::: Data excerpt :::

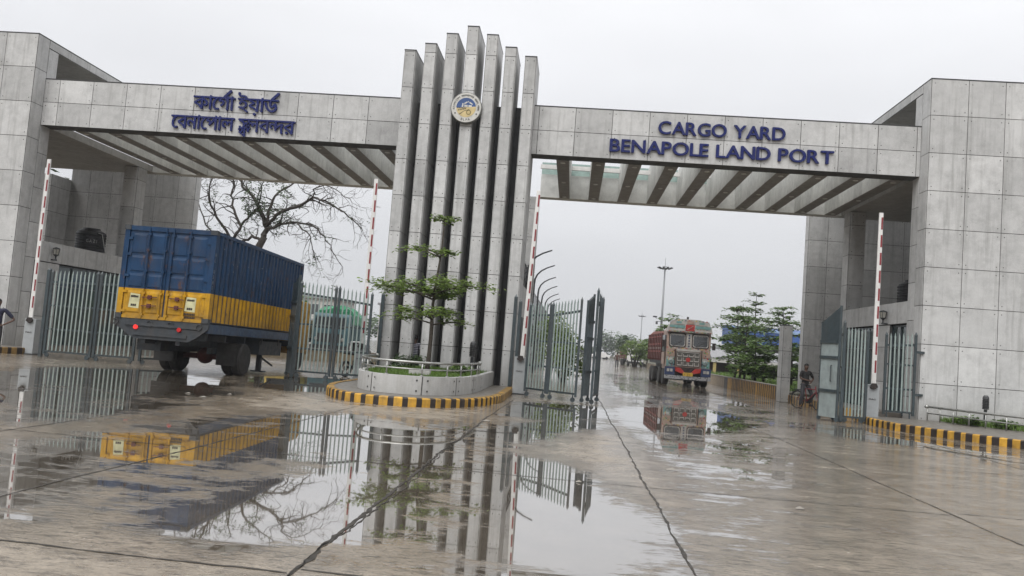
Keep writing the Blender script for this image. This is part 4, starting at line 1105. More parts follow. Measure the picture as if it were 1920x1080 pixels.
    for s, x in ((-1, -.12), (1, 2.72)):                # mirrors
        mb = MB(); mb.box(x-.09, x+.09, -.02, .05, 2.2, 2.6); mb.bar((x, .05, 2.55), (x-s*.15, .2, 2.6), .03); mb.build('mirror', KBLK, root)
    mb = MB()
    for x in (.55, 2.05): mb.bar((x, -.06, 1.2), (x, -.06, 2.12), .05)
    mb.build('tassel_strap', KBLK, cab)
    mb = MB(); mb.box(-.03, .045, .35, 1.45, 1.95, 2.9, 1); mb.box(-.035, .0, .35, 1.5, 1.2, 1.9, 0); mb.build('side_door', [PE, WSHIELD], cab)
    # cargo body, ribbed
    mb = MB(); y0, y1 = 1.95, 8.9
    mb.box(.0, w, y0, y1, 1.5, 3.0, 0)
    for k in range(9): y = y0+k*(y1-y0-.12)/8; mb.box(-.05, w+.05, y, y+.12, 1.4, 3.04, 0)
    for k in range(8):
        y = y0+.14+k*(y1-y0-.12)/8
        for z in (1.9, 2.35, 2.8): mb.box(-.025, 0, y, y+.7, z, z+.07, 1)
        for q in range(2): mb.box(-.03, -.001, y+.15+q*.28, y+.27+q*.28, 2.1, 2.17, 2)
    mb.prism([(.05, 3.06), (w-.05, 3.06), (w-.3, 3.4), (w/2, 3.55), (.3, 3.4)], y0, y0+.1, 'y', 3)
    mb.prism([(.05, 3.06), (w-.05, 3.06), (w-.3, 3.3), (w/2, 3.4), (.3, 3.3)], y1-.1, y1, 'y', 3)
    mb.build('cargo_body', [BR, plain('cargo_red_light', (.3, .07, .05), .5), PW, plain('cargo_pink', (.3, .16, .14), .5)], root)
    mb = MB(); mb.box(.55, .75, .3, y1, .8, 1.2); mb.box(1.85, 2.05, .3, y1, .8, 1.2); mb.box(.1, w-.1, 2, 8.7, 1.2, 1.38); mb.box(.3, 2.3, .2, .5, .35, .8); mb.build('chassis', CHAS, root)
    for y in (1.0, 3.0, 6.2, 7.5):
        for x0, x1, s in ((.02, .34, -1), (w-.34, w-.02, 1)):
            t_, r_ = MB(), MB(); wheel(t_, r_, x0, x1, y, .5, .5, s); o = t_.build('wheel', RUB, root); r_.build('rim', MATS['rim_grey'], o)
painted_truck()

# ------------------------------------------------------------------ people
def skin_mesh(name, pts, edges, rad, mat, parent, sub=2, root=0):
    me = bpy.data.meshes.new(name); me.from_pydata([tuple(p) for p in pts], edges, []); me.materials.append(mat)
    o = bpy.data.objects.new(name, me); COL.objects.link(o); o.parent = parent
    o.modifiers.new('Skin', 'SKIN').use_smooth_shade = True
    for i, d in enumerate(me.skin_vertices[0].data):
        r = rad[i]; d.radius = (r, r) if not isinstance(r, tuple) else r; d.use_root = (i == root)
    s = o.modifiers.new('Sub', 'SUBSURF'); s.levels = sub; s.render_levels = sub
    return o
def person(name, label, loc, rz, shirt, trouser, pose, stripes=None, scale=1.0, group=None):
    """joints in metres, facing -Y. pose: dict of joint overrides"""
    J = dict(pel=(0, 0, .95), wai=(0, .0, 1.1), che=(0, .01, 1.3), nec=(0, .01, 1.47), hb=(0, -.005, 1.545), hc=(0, -.02, 1.62), ht=(0, -.01, 1.70),
             sl=(.18, .01, 1.42), el=(.24, .03, 1.14), wl=(.26, -.04, .90), sr=(-.18, .01, 1.42), er=(-.24, .03, 1.14), wr=(-.26, -.04, .90),
             hl=(.1, 0, .92), kl=(.11, -.02, .50), al=(.11, .02, .09), tl=(.12, -.15, .035), hr=(-.1, 0, .92), kr=(-.11, -.02, .50), ar=(-.11, .02, .09), tr=(-.12, -.15, .035))
    J.update(pose); J = {k: Vector(v) for k, v in J.items()}
    root = thing(name, label, 'person', loc, rz, group); root.scale = (scale,)*3
    names = list(J); P = [J[n] for n in names]; ix = {n: i for i, n in enumerate(names)}
    E = [('pel', 'wai'), ('wai', 'che'), ('che', 'nec'), ('nec', 'hb'), ('hb', 'hc'), ('hc', 'ht'), ('che', 'sl'), ('sl', 'el'), ('el', 'wl'), ('che', 'sr'), ('sr', 'er'), ('er', 'wr'), ('pel', 'hl'), ('hl', 'kl'), ('kl', 'al'), ('al', 'tl'), ('pel', 'hr'), ('hr', 'kr'), ('kr', 'ar'), ('ar', 'tr')]
    rd = dict(pel=.1, wai=.1, che=.11, nec=.05, hb=.062, hc=.085, ht=.062, sl=.045, el=.036, wl=.026, hl=.08, kl=.05, al=.034, tl=.03)
    rad = [rd.get(n, rd.get(n[0]+'l', .05)) for n in names]; E = [(ix[a], ix[b]) for a, b in E]
    for s in 'lr':                                        # palm and five fingers
        wv, ev = J['w'+s], J['e'+s]; d = (wv-ev).normalized(); sx = 1 if s == 'l' else -1
        side = d.cross(Vector((sx, 0, 0)));  side = side.normalized() if side.length > .1 else Vector((0, -1, 0)); nrm = d.cross(side)
        pi = len(P); P.append(wv+d*.07); rad.append((.036, .018)); E.append((ix['w'+s], pi))
        for q, (off, ln) in enumerate(((-.028, .065), (-.01, .078), (.01, .074), (.028, .055))):
            b = len(P); base = wv+d*.085+side*off; P += [base, base+d*ln*.55+nrm*.012, base+d*ln*.9+nrm*.035]; rad += [.0095, .0085, .007]; E += [(pi, b), (b, b+1), (b+1, b+2)]
        b = len(P); P += [wv+d*.035-side*.035, wv+d*.075-side*.058]; rad += [.011, .009]; E += [(pi, b), (b, b+1)]
    b = len(P); h = J['hc']; P += [h+Vector((0, -.098, -.018)), h+Vector((.083, .005, -.01)), h+Vector((-.083, .005, -.01))]; rad += [.016, .016, .016]; E += [(ix['hc'], b), (ix['hc'], b+1), (ix['hc'], b+2)]
    body = skin_mesh('body', P, E, rad, SKIN, root)
    mb = MB(); hh = J['hc']; 
    vs = []; n = 14; rings = 7
    for i in range(rings+1):
        th = math.pi*.62*i/rings
        for j in range(n):
            a = 2*math.pi*j/n; back = max(0, math.sin(a)); t2 = th*(.72+.42*back)
            vs.append(hh+Vector((.086*math.sin(t2)*math.cos(a), .008+.098*math.sin(t2)*math.sin(a), .018+.102*math.cos(t2))))
    mb.add(vs, [(i*n+j, i*n+(j+1) % n, (i+1)*n+(j+1) % n, (i+1)*n+j) for i in range(rings) for j in range(n)]); mb.build('hair', HAIR, root, True)
    mb = MB()
    for sx in (-.032, .032): mb.lathe([(0, -.012), (.008, -.006), (.010, 0), (0, .004)], hh+Vector((sx, -.083, .012)), 'y', 8)
    mb.build('eyes', HAIR, body); 
    lerp = lambda a, b, t: J[a].lerp(J[b], t)
    sp = [J['pel']+Vector((0, 0, -.07)), J['wai'], J['che'], J['nec']+Vector((0, 0, -.03)), J['sl'], lerp('sl', 'el', .85), J['sr'], lerp('sr', 'er', .85)]
    se = [(0, 1), (1, 2), (2, 3), (2, 4), (4, 5), (2, 6), (6, 7)]
    skin_mesh('shirt', sp, se, [(.165, .135), (.15, .12), (.165, .12), .065, .068, .056, .068, .056], shirt, root)
    tp = [J['pel']+Vector((0, 0, .03)), J['hl'], J['kl'], lerp('kl', 'al', .9), J['hr'], J['kr'], lerp('kr', 'ar', .9)]
    skin_mesh('trousers', tp, [(0, 1), (1, 2), (2, 3), (0, 4), (4, 5), (5, 6)], [(.11, .095), .094, .072, .056, .094, .072, .056], trouser, root)
    for s in 'lr':
        a, t_ = J['a'+s], J['t'+s]; d = (t_-a).normalized()
        skin_mesh('shoe', [a-Vector((d.x, d.y, 0))*.03+Vector((0, 0, -.04)), a.lerp(t_, .5)+Vector((0, 0, -.01)), t_+Vector((0, 0, .005))], [(0, 1), (1, 2)], [.044, .042, .036], KBLK, root, 1)
    return root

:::

Given instruction
Your task is to return the lines above, from the first one up to and including the line containing "painted_truck()", minus any pictures.

Written answer
Keep writing the Blender script for this image. This is part 4, starting at line 1105. More parts follow. Measure the picture as if it were 1920x1080 pixels.
    for s, x in ((-1, -.12), (1, 2.72)):                # mirrors
        mb = MB(); mb.box(x-.09, x+.09, -.02, .05, 2.2, 2.6); mb.bar((x, .05, 2.55), (x-s*.15, .2, 2.6), .03); mb.build('mirror', KBLK, root)
    mb = MB()
    for x in (.55, 2.05): mb.bar((x, -.06, 1.2), (x, -.06, 2.12), .05)
    mb.build('tassel_strap', KBLK, cab)
    mb = MB(); mb.box(-.03, .045, .35, 1.45, 1.95, 2.9, 1); mb.box(-.035, .0, .35, 1.5, 1.2, 1.9, 0); mb.build('side_door', [PE, WSHIELD], cab)
    # cargo body, ribbed
    mb = MB(); y0, y1 = 1.95, 8.9
    mb.box(.0, w, y0, y1, 1.5, 3.0, 0)
    for k in range(9): y = y0+k*(y1-y0-.12)/8; mb.box(-.05, w+.05, y, y+.12, 1.4, 3.04, 0)
    for k in range(8):
        y = y0+.14+k*(y1-y0-.12)/8
        for z in (1.9, 2.35, 2.8): mb.box(-.025, 0, y, y+.7, z, z+.07, 1)
        for q in range(2): mb.box(-.03, -.001, y+.15+q*.28, y+.27+q*.28, 2.1, 2.17, 2)
    mb.prism([(.05, 3.06), (w-.05, 3.06), (w-.3, 3.4), (w/2, 3.55), (.3, 3.4)], y0, y0+.1, 'y', 3)
    mb.prism([(.05, 3.06), (w-.05, 3.06), (w-.3, 3.3), (w/2, 3.4), (.3, 3.3)], y1-.1, y1, 'y', 3)
    mb.build('cargo_body', [BR, plain('cargo_red_light', (.3, .07, .05), .5), PW, plain('cargo_pink', (.3, .16, .14), .5)], root)
    mb = MB(); mb.box(.55, .75, .3, y1, .8, 1.2); mb.box(1.85, 2.05, .3, y1, .8, 1.2); mb.box(.1, w-.1, 2, 8.7, 1.2, 1.38); mb.box(.3, 2.3, .2, .5, .35, .8); mb.build('chassis', CHAS, root)
    for y in (1.0, 3.0, 6.2, 7.5):
        for x0, x1, s in ((.02, .34, -1), (w-.34, w-.02, 1)):
            t_, r_ = MB(), MB(); wheel(t_, r_, x0, x1, y, .5, .5, s); o = t_.build('wheel', RUB, root); r_.build('rim', MATS['rim_grey'], o)
painted_truck()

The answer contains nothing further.